Felix Salten: Man of Many Faces By Beverley Driver Eddy
Felix Salten: Man of Many Faces By Beverley Driver Eddy
During his lifetime Felix Salten (1869–1945) played a notable role in the cultural life of Vienna as social critic, essayist, playwright, novelist, and screenwriter. He founded the city’s first cabaret, wrote operetta librettos, and penned books about his travels to Palestine and to the United States. He was an authoritative voice on matters of the theater, served as active and honorary President of the Vienna P.E.N.-club, wrote a weekly column for Theodor Herzl’s Zionist newspaper, and was, in the words of his harshest critic Karl Kraus, “the best journalist in Vienna.”

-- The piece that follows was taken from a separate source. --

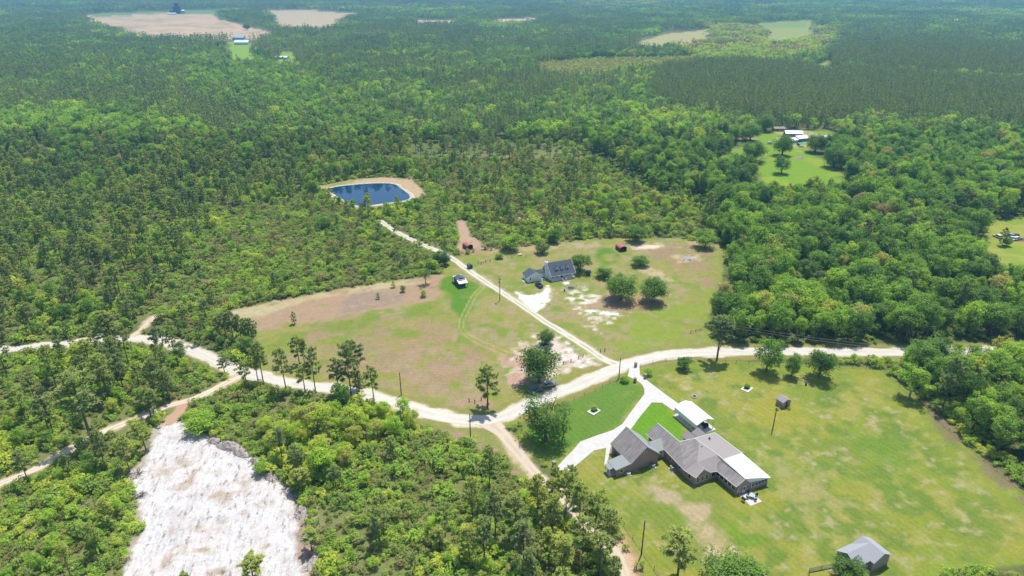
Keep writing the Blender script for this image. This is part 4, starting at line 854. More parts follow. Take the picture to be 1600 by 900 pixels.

This biographical study firmly positions the multi-faceted Salten within his Vienna context. Wherever possible, Salten speaks for himself in describing events of his own life and aspects of the bustling city around him, from the Habsburg court to the city slums, from the concert hall to the Prater folk’s park. It reexamines his controversial role in the circle of Young Vienna authors, his difficult friendships with Arthur Schnitzler and Richard Beer-Hofmann, his presumed authorship of Josefine Mutzenbacher, and his thoughts on animal communication as presented in works such as Bambi. A final chapter deals with the “Disneyfication” of Salten and the transformations of three of his novels into American family film fare.
Beverley Driver Eddy is Professor Emerita of German at Dickinson College, in Carlisle, Pennsylvania.